When the guidelines were introduced in 2011, they did not have a proper structure, and companies would use many fallacies in the regulations to skim their workload. However, The Ministry of Environment, Forest and Climate Change published the E-Waste Management Rules, 2016, on 23 March 2016

These rules are more concrete and exhaustive. Here is an overview – 

Addressing the producer clearly

The first rule aims to address specific issues and clear the relationship between the producer and the government. Manufacturer, dealer, refurbisher, and Producer Responsibility Organization (PRO) have been introduced as additional stakeholders in the rules. 

The applicability of the rules has been extended to components, consumables, spares, and parts of EEE in addition to the equipment listed in Schedule 1. To further make things easier for companies, an option has been given for setting up of PRO, e-waste exchange, e-retailer, Deposit Refund Scheme. It allows companies to have an additional channel for implementing EPR by Producers to ensure efficient channelization of e-waste.

One of the new laws also increases the scope of EPR to producers and corporations across the nation. For executing the same, provision for Pan India EPR Authorization by CPCB has been introduced, replacing the state-wise EPR authorization.

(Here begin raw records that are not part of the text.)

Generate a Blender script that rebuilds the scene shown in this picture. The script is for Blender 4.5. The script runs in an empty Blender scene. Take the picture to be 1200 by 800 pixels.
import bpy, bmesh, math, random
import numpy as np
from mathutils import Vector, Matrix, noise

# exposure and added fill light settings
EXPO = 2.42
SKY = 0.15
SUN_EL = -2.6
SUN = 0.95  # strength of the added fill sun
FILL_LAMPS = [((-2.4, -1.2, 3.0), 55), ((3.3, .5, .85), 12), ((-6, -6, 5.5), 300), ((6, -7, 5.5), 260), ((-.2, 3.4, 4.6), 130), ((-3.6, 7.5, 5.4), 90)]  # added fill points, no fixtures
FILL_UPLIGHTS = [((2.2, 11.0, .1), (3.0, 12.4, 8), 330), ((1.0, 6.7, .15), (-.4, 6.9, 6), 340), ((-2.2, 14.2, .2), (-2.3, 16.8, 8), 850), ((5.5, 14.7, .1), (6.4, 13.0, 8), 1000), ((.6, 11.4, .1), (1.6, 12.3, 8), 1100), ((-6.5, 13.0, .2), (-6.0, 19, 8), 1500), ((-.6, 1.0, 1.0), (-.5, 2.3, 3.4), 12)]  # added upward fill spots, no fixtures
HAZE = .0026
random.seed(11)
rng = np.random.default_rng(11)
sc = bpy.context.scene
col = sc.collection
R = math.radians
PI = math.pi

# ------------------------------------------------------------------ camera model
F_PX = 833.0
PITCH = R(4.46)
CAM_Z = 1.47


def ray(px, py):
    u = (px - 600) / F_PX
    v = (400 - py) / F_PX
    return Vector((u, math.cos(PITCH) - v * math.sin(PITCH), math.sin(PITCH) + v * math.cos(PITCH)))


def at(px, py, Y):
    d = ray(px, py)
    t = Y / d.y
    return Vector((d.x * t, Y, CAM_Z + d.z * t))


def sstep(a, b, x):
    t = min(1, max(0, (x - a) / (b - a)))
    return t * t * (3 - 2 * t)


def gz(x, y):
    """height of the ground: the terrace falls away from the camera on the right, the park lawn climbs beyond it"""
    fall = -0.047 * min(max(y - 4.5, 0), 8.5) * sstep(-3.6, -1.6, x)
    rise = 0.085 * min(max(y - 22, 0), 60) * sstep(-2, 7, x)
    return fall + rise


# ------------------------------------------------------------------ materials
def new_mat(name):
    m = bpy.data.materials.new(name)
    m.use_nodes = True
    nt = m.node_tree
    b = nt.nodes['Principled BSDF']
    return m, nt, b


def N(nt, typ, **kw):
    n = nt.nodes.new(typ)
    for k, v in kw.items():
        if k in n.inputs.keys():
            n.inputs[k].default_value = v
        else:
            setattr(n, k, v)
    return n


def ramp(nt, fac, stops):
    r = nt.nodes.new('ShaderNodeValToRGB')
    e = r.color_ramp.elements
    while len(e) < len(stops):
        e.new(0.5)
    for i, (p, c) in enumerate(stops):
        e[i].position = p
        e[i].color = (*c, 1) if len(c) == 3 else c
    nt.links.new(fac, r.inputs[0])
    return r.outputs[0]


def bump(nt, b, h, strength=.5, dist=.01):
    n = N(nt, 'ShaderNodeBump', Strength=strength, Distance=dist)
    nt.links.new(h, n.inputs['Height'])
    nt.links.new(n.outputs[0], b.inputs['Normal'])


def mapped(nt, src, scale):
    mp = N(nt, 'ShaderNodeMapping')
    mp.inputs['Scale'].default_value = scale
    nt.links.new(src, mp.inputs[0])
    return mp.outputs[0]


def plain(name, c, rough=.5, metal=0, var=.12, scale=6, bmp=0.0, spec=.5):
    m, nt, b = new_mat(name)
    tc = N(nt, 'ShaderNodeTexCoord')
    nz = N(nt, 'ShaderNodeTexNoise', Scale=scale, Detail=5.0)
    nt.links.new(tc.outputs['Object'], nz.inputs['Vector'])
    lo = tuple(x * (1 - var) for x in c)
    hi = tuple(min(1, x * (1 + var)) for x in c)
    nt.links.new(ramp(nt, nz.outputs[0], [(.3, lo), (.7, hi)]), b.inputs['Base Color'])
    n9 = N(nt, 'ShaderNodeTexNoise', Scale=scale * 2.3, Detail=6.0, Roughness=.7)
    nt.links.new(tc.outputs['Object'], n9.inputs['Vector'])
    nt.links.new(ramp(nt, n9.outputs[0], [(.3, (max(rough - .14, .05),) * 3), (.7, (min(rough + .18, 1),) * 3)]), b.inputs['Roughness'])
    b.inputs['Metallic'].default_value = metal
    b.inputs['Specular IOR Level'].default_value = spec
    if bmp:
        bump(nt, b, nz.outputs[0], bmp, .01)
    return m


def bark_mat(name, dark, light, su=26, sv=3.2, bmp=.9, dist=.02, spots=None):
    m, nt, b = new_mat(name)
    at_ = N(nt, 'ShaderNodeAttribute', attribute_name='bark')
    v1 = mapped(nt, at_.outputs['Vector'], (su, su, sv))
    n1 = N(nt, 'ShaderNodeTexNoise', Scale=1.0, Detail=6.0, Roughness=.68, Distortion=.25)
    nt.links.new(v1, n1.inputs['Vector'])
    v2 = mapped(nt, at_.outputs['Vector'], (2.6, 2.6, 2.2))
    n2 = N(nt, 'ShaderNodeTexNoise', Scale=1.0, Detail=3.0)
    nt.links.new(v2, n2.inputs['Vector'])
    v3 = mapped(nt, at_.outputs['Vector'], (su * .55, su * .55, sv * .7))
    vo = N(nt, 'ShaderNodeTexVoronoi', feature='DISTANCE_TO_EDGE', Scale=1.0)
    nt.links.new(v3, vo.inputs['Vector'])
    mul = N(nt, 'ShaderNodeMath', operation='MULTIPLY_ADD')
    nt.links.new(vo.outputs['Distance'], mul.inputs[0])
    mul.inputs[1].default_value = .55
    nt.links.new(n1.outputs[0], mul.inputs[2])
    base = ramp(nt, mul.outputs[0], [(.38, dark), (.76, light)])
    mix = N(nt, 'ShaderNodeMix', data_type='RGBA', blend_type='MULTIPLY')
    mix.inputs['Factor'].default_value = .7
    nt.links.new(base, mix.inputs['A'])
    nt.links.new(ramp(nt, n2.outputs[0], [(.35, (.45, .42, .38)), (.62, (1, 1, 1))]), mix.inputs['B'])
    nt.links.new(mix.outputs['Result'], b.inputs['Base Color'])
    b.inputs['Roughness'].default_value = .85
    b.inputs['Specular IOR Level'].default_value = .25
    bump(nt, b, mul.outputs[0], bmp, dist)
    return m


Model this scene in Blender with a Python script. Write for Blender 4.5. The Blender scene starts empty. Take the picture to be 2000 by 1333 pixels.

Rules on collection and refurbishing

New rules have been introduced to address the collection, recycling, and refurbishing in a detailed manner. Some of them are – 

  • The collection mechanism-based approach is now adopted to include collection centers, collection points, take-back stems, etc., collecting e-waste by producers under EPR.
  • Collection and channelization of e-waste in Extended Producer Responsibility – Authorisation shall be in line with the targets prescribed in Schedule III of the Rules. The phase-wise Collection Target for e-waste, which can be either in number or Weight, shall be 30% of the quantity of waste generation as indicated in EPR Plan during the first two years of implementation of rules followed by 40% during the third and fourth years, 50% during fifth and sixth years and 70% during seventh year onwards.
  • The e-waste exchange as an option has been provided in the rules as an independent market instrument offering assistance or independent electronic systems offering services for sale and purchase of e-waste generated from the end – of – life electrical and electronic equipment between agencies or organizations authorized under these rules.

Understanding their targets

Under the purview of new rules, it is clear that the authorities are making efforts at taking e-waste management more seriously. While the task’s scale is large, the government tries to make it easier for producers through various refund schemes and working closely with them.